Another major add was $400 million to “accelerate” the Air Force’s new F-47 Next Generation Air Dominance fighter, the contract for which was awarded to Boeing in March. The Navy’s counterpart program, the F/A-XX, would receive even more with $500 million, even though the winning contractor for the program still has not been announced. Boeing and Northrop Grumman are the finalists.
The package also includes some $488 million to help the Air Force keep operating fighters that Congress refuses to let them retire—$127.5 million to continue operating 14 F-15Es, and $361.2 million to keep flying 32 of its oldest and least-improved F-22s.

The CCA program—the Air Force’s major push to build semi-autonomous drones that fly alongside manned fighters—would see a boost of $678 million.
The Air Force could be poised to get more of its new electronic warfare/electronic attack jet, the EA-37B Compass Call, with an add of $474 million. The service has a requirement for between 12 and 20 of the systemst, built by L3Harris and BAE Systems on a converted Gulfstream G550, but it trimmed the program to 10 due to budget constraints.
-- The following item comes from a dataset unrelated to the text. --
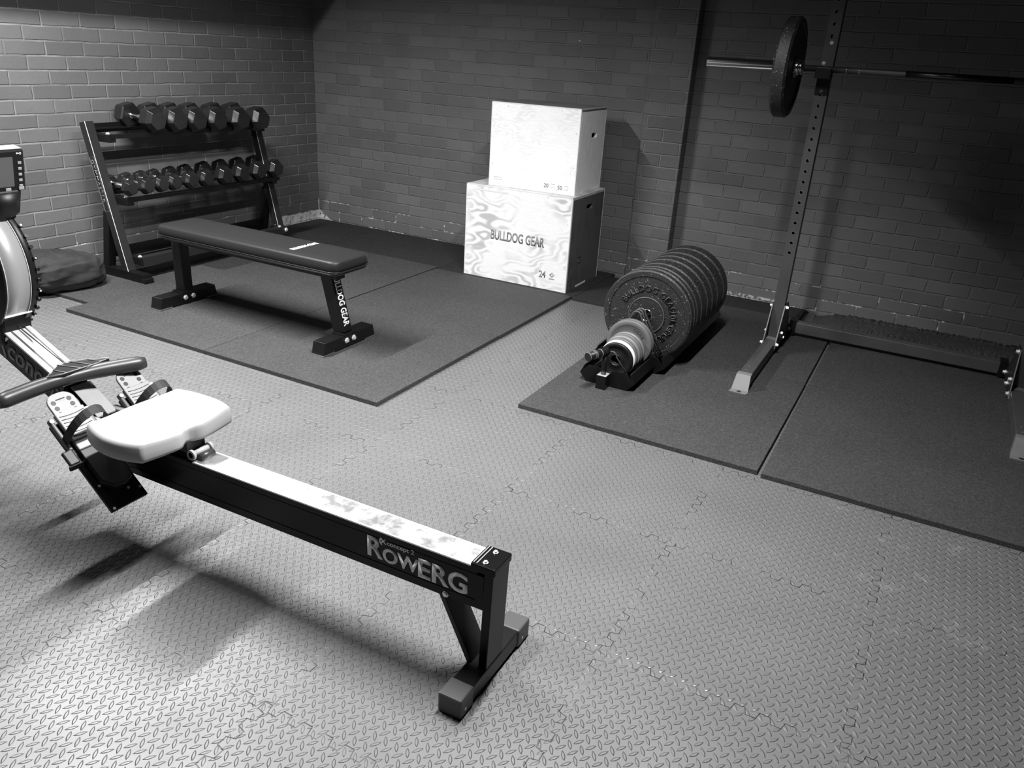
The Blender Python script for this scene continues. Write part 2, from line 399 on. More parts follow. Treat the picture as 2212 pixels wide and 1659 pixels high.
# ------------------------------------------------------------------ rubber mats
def rmat(x0, x1, y0, y1, label, z0=0.0, h=.02, mat='mat', rz=0.0):
    cx, cy = (x0 + x1) / 2, (y0 + y1) / 2
    Mx = Matrix.Translation((cx, cy, 0)) @ RZ(rz)
    b = MB(); n = 26; a, c_ = (x1 - x0) / 2, (y1 - y0) / 2
    ring = []
    for i in range(n): ring.append((-a + 2 * a * i / n, -c_))
    for i in range(n): ring.append((a, -c_ + 2 * c_ * i / n))
    for i in range(n): ring.append((a - 2 * a * i / n, c_))
    for i in range(n): ring.append((-a, c_ - 2 * c_ * i / n))
    rg = random.Random(int(abs(cx * 91 + cy * 57) * 10))
    ring = [(p[0] * (1 - rg.random() * .0016), p[1] * (1 - rg.random() * .0016)) for p in ring]
    m = len(ring); vs = [Mx @ Vector((p[0] * k, p[1] * k, z)) for (z, k) in ((z0, 1.0), (z0 + h - .0015, 1.0), (z0 + h, .998)) for p in ring]
    b.add(vs, [tuple(reversed(range(m))), tuple(range(2 * m, 3 * m))])
    b.add(vs, [(j * m + i, j * m + (i + 1) % m, (j + 1) * m + (i + 1) % m, (j + 1) * m + i) for j in (0, 1) for i in range(m)])
    o = b.build('rubber_mat', M[mat], origin=(cx, cy, z0)); tag(o, label, 'mat', 'square rubber mats on the tread floor'); return o
G_ = .003
rmat(.59, 1.603, -2.635, -1.60, 'black rubber mat under the left feet of the flat bench, front left of the block')
rmat(1.606, 2.612, -2.635, -1.60, 'black rubber mat under the lettered leg of the flat bench, nearest corner to the camera')
rmat(.623, 1.603, -1.597, -.655, 'black rubber mat behind the flat bench, its front part hidden by the pad')
rmat(1.616, 2.615, -1.597, -.70, 'black rubber mat in front of the stacked plywood boxes')
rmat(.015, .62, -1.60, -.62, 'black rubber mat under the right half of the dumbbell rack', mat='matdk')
rmat(.015, .62, -2.50, -1.603, 'black rubber mat under the left half of the dumbbell rack', h=.018)
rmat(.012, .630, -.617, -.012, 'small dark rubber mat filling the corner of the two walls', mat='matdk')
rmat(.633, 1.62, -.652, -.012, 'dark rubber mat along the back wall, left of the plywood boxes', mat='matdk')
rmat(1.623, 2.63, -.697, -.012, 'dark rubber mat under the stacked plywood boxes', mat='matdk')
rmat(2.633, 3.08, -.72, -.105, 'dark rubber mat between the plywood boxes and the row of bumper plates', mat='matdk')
rmat(3.10, 4.108, -2.30, -1.275, 'black rubber mat under the small grey plates, front left of the rig', rz=-.004)
rmat(4.122, 5.13, -2.315, -1.285, 'black rubber mat at the right edge of the photo, front right of the rig')
rmat(3.10, 4.108, -1.270, -.262, 'black rubber mat under the large bumper plates and the rig upright')
rmat(4.124, 5.13, -1.280, -.30, 'black rubber mat inside the rig in front of the long cross member')
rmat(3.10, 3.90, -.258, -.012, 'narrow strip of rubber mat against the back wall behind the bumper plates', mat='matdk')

# ------------------------------------------------------------------ crumbling strip behind the rig
def rubble_strip():
    b = MB(); nx, ny = 150, 14; x0, x1, y0, y1 = 3.96, 5.6, -.285, -.035
    rg = random.Random(3); vs = []
    for i in range(nx + 1):
        x = x0 + (x1 - x0) * i / nx; env = min(1, (x - x0) / .12)
        for j in range(ny + 1):
            t = j / ny; y = y0 + (y1 - y0) * t
            z = .03 + .026 * math.sin(PI * min(1, t * 1.05)) + (.014 * rg.random() ** 2 + .006 if .45 < t < .85 else .003 * rg.random()) * (1 if x > 4.15 else .4)
            if j in (0, ny): z = .0
            vs.append((x, y + .004 * rg.uniform(-1, 1), max(0, z * env)))
    b.add(vs, [(i * (ny + 1) + j, (i + 1) * (ny + 1) + j, (i + 1) * (ny + 1) + j + 1, i * (ny + 1) + j + 1) for i in range(nx) for j in range(ny)], False)
    o = b.build('foam_strip', M['rubble'], origin=((x0 + x1) / 2, -.15, 0))
    tag(o, 'dark crumbling foam strip lying along the wall behind the rig cross member', 'foam strip')
rubble_strip()

# ------------------------------------------------------------------ plywood boxes
def rounded(w_, h_, r, n=5):
    P = []
    for (cx, cy, a0) in ((w_ / 2 - r, h_ / 2 - r, 0), (-w_ / 2 + r, h_ / 2 - r, 90), (-w_ / 2 + r, -h_ / 2 + r, 180), (w_ / 2 - r, -h_ / 2 + r, 270)):
        for i in range(n + 1):
            a = math.radians(a0 + 90 * i / n); P.append((cx + r * math.cos(a), cy + r * math.sin(a)))
    return P
def panel_hole(b, W, H, cu, cv, hw, hh, O, ax, ay, th):      # panel with a rounded hand hole
    hole = [(cu + p[0], cv + p[1]) for p in rounded(hw, hh, hh * .38)]; n = len(hole)
    outer = []
    for (x, y) in hole:      # matching outer points by casting from hole centre to the rectangle
        dx, dy = x - cu, y - cv; t = min(((W - cu) if dx > 0 else cu) / abs(dx) if dx else 1e9, ((H - cv) if dy > 0 else cv) / abs(dy) if dy else 1e9)
        outer.append([cu + dx * t, cv + dy * t])
    for (X, Y) in ((0, 0), (W, 0), (W, H), (0, H)):
        k = min(range(n), key=lambda i: (outer[i][0] - X) ** 2 + (outer[i][1] - Y) ** 2); outer[k] = [X, Y]
    O, ax, ay = Vector(O), Vector(ax), Vector(ay); nn = ax.cross(ay)
    vs = [O + ax * p[0] + ay * p[1] - nn * d for d in (0, th) for p in outer + hole]
    N = 2 * n; fs = []
    for i in range(n):
        j = (i + 1) % n
        fs += [(i, j, n + j, n + i), (N + j, N + i, N + n + i, N + n + j), (n + i, n + j, N + n + j, N + n + i), (j, i, N + i, N + j)]
    b.add(vs, fs); return b
def plybox(name, x, y, z, rot, W, D, H, mats, label, hole, marks):
    R = thing(name, (x, y, z), label, 'plyo box', 'plywood plyo boxes stacked by the back wall')
    T = Matrix.Translation((x, y, z)) @ RZ(rot); th = .018
    ex, ey, ez = (T.to_3x3() @ Vector(a) for a in ((1, 0, 0), (0, 1, 0), (0, 0, 1)))
    P = lambda a, b_, c_: T @ Vector((a, b_, c_))
    MB().box(0, W - .0005, 0, th, 0, H, T).build('front_panel', M[mats[0]], R, bevel=.0012)
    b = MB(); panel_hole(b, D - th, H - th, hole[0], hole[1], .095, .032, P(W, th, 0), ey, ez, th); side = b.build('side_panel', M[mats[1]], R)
    MB().box(0, th, th, D, 0, H - th, T).build('side_panel', M['plyside'], R)
    MB().box(0, W, th, D, H - th, H, T).build('top_panel', M[mats[2]], R, bevel=.0012)
    MB().box(th, W - th, D - th, D, 0, H - th, T).build('back_panel', M['plyside'], R)
    MB().box(th, W - th, th, D - th, 0, th, T).build('base_panel', M['inside'], R)
    # pale ply edges along the panel joints
    e = MB(); e.box(-.0006, .004, -.0009, 0, 0, H, T); e.box(W - .005, W - .0005, -.0009, 0, 0, H, T); e.box(0, W, -.0009, 0, H - .004, H + .0004, T)
    e.box(W, W + .0009, D - .006, D, 0, H, T); e.box(W, W + .0009, 0, D, H - .006, H + .0004, T); e.box(W, W + .0009, 0.0, .012, 0, H, T)
    e.box(W, W + .0009, D * .30, D * .62, .004, .016, T)
    e.build('edge_band', M['plyedge'], R)
    for (a, c_) in ((.11, H - .02), (.72 * W + .04, H - .02), (.02, H * .72), (W - .02, H * .72), (.02, .13), (W - .02, .16), (.12 * W, .012), (W * .8, .02)): MB().cyl(P(a, 0.0005, c_), P(a, -.0008, c_), .0022, 8).build('screw', M['printdk'], R)
    marks(R, P, ex, ey, ez)
    return R
def marks_low(R, P, ex, ey, ez):
    text('lettering', 'BULLDOG GEAR', .083, M['print'], R, P(.187, -.0006, .262), ex, ez, xs=.62, bold=.0022)
    text('lettering', '24', .060, M['print'], R, P(.545, -.0006, .075), ex, ez, xs=.8, bold=.0012)
    m = MB(); 
    for (a, r0) in ((.635, .018), (.635, .011)): m.ring(P(a, 0, .098), -ey, [(0, r0), (.0008, r0), (.0008, r0 - .004), (0, r0 - .004)], 4)
    m.box(.617, .653, -.0008, 0, .070, .076, Matrix.Translation(P(0, 0, 0)) @ RZ(.01)); m.build('box_symbol', M['print'], R)
    text('lettering', '20', .068, M['printdk'], R, P(.734 + .0012, .155, .215), -ez, ey, xs=.85, bold=.0016)
    o = P(.734, .175, .10)
    for k in range(3): MB().box(o.x, o.x + .001, o.y, o.y + .03 - .006 * k, o.z + .016 * k - .01, o.z + .016 * k - .004).build('box_symbol', M['printdk'], R)
    g = MB(); g.box(.05, .30, -.0012, 0, .553, .564, Matrix.Translation(P(0, 0, 0)) @ RZ(.01)); g.build('slot_tab', M['plyedge'], R)
def marks_up(R, P, ex, ey, ez):
    text('lettering', '20', .034, M['print'], R, P(.375, -.0006, .030), ex, ez, xs=.95, bold=.0006)
    text('lettering', '50', .034, M['print'], R, P(.465, -.0006, .026), ex, ez, xs=.95, bold=.0004)
    m = MB(); F = lambda x0, x1, z0, z1: m.box(x0, x1, -.0007, 0, z0, z1, Matrix.Translation(P(0, 0, 0)) @ RZ(.05))
    F(.42, .45, .032, .0335); F(.42, .45, .052, .0535); F(.51, .535, .028, .0295); F(.51, .535, .05, .0515); F(.534, .5355, .028, .05)
    F(.035, .09, .040, .0418); F(.035, .09, .053, .0548); F(.035, .0368, .04, .0548); F(.0882, .09, .04, .0548)
    m.build('box_symbol', M['print'], R)
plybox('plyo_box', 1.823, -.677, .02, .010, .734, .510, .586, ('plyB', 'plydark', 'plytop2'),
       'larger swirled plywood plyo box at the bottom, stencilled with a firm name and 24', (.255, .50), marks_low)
plybox('plyo_box', 1.955, -.632, .6065, .050, .580, .443, .496, ('plyA', 'plyside', 'plytop'),
       'smaller plain pale plywood plyo box stacked on top of the larger one', (.235, .335), marks_up)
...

The Air Force was potentially going to put more EA-37Bs on its Unfunded Priorities List for 2026.
The Lockheed-built F-16 fleet would also get $50 million for an electronic warfare upgrade.
Mobility Fleet
An Air Force goal of equipping its mobility aircraft as “internet providers in the sky” for allied forces would get a significant boost under the deal, which provides $116 million to add connectivity upgrades to the C-17 fleet and $84 million in similar gear for the KC-135 tanker fleet.
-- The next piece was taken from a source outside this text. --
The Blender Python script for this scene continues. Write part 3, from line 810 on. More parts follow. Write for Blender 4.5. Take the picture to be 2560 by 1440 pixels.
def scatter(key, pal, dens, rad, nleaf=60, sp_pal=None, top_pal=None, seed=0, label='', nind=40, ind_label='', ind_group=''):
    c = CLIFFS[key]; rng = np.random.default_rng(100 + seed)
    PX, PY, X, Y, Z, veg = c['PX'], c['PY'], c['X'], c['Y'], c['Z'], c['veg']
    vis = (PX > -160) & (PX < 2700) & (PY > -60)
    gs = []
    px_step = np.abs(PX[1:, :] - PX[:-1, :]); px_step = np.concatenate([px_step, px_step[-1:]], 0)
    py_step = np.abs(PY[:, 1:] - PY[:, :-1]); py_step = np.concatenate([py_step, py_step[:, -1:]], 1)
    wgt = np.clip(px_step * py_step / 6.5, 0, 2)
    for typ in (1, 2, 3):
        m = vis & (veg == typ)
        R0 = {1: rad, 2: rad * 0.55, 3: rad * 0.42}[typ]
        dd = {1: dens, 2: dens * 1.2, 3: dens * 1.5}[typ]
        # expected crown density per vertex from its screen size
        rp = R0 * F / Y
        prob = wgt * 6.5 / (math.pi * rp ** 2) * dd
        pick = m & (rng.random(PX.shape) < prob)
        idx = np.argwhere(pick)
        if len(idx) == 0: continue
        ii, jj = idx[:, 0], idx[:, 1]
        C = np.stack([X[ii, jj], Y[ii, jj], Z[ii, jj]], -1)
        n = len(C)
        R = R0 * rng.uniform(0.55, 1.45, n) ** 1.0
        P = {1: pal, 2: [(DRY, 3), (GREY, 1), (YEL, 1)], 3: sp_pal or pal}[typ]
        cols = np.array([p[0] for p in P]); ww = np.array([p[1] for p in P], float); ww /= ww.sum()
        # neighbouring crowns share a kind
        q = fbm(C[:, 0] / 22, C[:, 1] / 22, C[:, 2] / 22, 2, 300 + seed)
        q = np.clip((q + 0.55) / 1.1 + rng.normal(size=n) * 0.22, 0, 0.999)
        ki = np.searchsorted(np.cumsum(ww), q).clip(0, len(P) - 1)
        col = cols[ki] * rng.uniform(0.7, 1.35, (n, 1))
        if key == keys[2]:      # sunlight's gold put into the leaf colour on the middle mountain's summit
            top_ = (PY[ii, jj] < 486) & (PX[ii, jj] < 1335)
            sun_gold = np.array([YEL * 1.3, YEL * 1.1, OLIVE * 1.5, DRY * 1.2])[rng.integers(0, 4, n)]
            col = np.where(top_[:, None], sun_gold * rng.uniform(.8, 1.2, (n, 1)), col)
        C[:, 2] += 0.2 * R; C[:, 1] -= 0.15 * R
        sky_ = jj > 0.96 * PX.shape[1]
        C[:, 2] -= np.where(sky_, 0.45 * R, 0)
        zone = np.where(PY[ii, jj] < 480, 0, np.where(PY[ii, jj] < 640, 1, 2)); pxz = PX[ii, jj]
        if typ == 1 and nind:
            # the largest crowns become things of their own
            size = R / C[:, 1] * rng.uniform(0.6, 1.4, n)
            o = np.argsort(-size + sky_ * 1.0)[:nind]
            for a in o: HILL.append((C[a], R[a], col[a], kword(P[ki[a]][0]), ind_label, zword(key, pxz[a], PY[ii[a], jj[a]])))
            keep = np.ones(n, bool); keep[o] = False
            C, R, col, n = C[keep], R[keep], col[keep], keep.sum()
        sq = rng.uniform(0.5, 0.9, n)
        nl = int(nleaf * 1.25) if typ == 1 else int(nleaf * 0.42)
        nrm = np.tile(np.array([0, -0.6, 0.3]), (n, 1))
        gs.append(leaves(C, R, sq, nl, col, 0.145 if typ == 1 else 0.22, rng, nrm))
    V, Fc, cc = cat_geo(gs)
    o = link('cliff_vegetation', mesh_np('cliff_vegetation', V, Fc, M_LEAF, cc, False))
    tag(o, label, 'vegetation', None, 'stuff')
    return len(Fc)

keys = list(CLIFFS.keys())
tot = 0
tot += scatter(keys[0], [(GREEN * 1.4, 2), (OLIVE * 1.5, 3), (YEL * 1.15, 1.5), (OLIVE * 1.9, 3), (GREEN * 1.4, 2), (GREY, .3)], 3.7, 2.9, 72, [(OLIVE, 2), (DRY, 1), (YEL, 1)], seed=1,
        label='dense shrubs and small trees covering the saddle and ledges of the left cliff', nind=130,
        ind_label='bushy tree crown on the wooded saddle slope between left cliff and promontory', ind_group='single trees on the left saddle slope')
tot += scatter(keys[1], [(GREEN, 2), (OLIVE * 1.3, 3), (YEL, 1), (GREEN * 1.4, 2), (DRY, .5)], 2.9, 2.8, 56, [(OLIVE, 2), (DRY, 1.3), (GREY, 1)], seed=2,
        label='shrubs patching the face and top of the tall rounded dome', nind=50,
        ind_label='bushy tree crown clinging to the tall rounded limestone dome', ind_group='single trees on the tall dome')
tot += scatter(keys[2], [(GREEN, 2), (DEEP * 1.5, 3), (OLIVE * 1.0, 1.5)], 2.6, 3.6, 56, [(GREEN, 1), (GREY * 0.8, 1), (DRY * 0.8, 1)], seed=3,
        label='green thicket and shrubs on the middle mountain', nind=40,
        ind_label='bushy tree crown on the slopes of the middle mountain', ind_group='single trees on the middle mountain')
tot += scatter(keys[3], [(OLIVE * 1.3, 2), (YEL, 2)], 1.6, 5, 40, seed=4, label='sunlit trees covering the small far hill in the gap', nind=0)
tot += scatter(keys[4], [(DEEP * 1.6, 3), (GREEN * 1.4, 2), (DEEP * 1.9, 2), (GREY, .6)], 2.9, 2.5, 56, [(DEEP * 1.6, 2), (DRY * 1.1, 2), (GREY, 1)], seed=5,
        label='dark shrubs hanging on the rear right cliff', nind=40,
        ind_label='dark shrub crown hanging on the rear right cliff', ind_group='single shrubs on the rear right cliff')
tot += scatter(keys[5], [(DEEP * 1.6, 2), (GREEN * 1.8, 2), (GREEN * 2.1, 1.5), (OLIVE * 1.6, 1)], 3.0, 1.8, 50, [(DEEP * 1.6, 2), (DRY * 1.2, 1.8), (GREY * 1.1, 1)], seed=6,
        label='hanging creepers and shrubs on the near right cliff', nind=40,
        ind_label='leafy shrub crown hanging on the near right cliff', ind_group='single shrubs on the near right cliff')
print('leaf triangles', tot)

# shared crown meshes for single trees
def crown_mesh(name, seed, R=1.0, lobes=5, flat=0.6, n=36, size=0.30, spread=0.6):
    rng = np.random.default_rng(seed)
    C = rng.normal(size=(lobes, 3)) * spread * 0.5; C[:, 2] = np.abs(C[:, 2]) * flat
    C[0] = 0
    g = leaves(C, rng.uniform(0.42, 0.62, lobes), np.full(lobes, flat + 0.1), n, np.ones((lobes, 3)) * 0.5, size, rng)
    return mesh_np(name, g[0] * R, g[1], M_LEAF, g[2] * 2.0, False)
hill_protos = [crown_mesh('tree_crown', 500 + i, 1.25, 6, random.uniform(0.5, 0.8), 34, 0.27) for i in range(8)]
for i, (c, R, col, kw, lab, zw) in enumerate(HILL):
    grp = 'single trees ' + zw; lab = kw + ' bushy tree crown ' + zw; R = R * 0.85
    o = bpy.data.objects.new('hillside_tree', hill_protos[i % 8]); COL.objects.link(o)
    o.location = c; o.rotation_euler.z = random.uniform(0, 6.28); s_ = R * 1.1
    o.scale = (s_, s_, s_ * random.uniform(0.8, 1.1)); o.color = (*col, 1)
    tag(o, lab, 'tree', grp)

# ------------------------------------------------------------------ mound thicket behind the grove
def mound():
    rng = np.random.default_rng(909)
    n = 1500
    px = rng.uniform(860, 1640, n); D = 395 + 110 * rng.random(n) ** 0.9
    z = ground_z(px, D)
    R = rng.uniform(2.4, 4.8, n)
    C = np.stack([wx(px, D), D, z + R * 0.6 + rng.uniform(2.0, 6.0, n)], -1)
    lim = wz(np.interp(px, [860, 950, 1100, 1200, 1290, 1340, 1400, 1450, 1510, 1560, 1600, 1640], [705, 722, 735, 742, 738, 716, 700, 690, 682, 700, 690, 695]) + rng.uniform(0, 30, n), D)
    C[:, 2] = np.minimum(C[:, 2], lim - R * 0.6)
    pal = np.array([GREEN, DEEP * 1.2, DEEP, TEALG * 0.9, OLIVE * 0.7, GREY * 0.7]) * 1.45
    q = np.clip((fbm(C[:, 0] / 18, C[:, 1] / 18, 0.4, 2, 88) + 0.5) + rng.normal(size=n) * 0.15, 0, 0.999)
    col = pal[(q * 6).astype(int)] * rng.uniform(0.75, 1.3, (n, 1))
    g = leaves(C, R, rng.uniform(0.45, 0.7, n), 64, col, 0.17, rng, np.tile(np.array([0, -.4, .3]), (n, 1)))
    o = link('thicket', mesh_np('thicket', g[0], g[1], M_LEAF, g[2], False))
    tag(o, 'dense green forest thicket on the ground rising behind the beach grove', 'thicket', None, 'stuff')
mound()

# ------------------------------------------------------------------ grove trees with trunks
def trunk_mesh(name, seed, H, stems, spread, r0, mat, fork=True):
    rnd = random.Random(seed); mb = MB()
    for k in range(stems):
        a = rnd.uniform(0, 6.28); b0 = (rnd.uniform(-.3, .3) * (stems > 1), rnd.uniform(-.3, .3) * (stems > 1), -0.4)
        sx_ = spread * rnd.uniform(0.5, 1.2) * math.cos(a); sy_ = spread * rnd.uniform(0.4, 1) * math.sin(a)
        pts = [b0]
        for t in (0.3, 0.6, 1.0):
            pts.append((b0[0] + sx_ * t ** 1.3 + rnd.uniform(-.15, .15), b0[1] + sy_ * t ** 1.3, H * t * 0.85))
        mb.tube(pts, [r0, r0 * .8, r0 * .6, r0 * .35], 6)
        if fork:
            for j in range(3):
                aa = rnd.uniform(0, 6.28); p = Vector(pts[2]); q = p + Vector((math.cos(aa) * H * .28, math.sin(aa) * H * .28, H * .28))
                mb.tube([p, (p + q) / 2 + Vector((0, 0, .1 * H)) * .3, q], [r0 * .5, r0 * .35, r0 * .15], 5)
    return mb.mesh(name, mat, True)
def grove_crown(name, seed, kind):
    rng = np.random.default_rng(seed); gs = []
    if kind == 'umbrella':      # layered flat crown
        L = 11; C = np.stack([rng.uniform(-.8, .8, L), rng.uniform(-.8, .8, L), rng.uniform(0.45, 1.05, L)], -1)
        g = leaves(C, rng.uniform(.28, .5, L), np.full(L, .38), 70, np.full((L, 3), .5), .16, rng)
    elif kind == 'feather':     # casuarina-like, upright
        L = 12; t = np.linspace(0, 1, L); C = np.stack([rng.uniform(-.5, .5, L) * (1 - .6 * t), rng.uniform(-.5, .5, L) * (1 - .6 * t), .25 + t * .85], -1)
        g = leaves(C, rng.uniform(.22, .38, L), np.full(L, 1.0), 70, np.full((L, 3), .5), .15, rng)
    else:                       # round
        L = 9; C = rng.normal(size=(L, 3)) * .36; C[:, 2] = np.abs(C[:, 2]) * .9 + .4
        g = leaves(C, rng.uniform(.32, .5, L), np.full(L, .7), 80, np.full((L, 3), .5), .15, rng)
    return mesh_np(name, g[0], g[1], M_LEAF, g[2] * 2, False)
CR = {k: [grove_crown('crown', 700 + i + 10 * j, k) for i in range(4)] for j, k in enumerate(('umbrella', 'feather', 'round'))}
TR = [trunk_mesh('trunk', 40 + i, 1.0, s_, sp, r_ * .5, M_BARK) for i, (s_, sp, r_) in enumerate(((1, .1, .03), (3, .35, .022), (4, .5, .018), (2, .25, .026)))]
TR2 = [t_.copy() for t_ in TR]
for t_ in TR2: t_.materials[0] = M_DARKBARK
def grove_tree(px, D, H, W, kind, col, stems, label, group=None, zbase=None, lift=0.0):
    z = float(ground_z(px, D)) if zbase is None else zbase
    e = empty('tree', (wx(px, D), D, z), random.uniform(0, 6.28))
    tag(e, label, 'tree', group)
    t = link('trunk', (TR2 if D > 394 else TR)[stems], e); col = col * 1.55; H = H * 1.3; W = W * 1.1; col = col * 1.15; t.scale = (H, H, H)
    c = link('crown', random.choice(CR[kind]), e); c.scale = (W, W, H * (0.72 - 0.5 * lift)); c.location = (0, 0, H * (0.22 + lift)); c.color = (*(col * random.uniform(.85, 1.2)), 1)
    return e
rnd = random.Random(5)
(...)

Congress is clearly not ready to stop buying C-130J tactical airlifters for National Guard units, and added $440 million to keep production going.
Lawmakers also provided $100 million to “accelerate” the Boeing MQ-25 carrier-based autonomous tanking aircraft program and $160 million to accelerate improvements to the Bell-Boeing V-22 fleet’s engine nacelles, which have been faulted in a series of accidents with the tiltrotor transport.
Secret Air Force aviation programs would get $300 million under the reconciliation, while the Navy would get a $230 million boost for its classified aviation efforts.
No F-35
The conspicuous absence of any adds—or even reference—to the F-35 in the reconciliation is “very, very worrisome,” said Mark Gunzinger, director of future concepts and capability assessments at AFA’s Mitchell Institute for Aerospace Studies.
The F-15EX “is a great aircraft,” Gunzinger said, able to carry hypersonic missiles externally and other air-to-ground weapons needed to close long-range kill chains.
“Great. We need that capacity. Buy them as fast as we can,” he said. “But neglecting the F-35 does not make sense, given that what is now rolling off the line” has the Tech Refresh 3 upgrade to its processors, and “the software is almost there as well. So, pushing F-35 buys to the right or decrementing doesn’t make sense, given the requirement. They are in production, they’re what we can buy now to enhance deterrence, to create a much more capable force.”

Todd Harrison of the American Enterprise Institute said the F-35’s absence from the package speaks volumes about the how members of Congress feel about the fighter.
“If you step back and think about it, it’s the largest acquisition program in DOD. Congress gets an extra $150 billion, and they don’t put any of it towards that program? That says something about the sentiment around the F-35,” he said.
A former Air Force official said there is “widespread frustration” with the F-35 for its litany of challenges, ranging from sustainment costs to testing delays, and a “general lack of awareness of just how bad the decline in the size of the Air Force really is.” Meanwhile, he said, the reconciliation bill includes a huge boost to shipbuilding, a result of the Navy having been “much more vocal” about “the plight of shipbuilding” than the Air Force has about “the plight of its force structure.”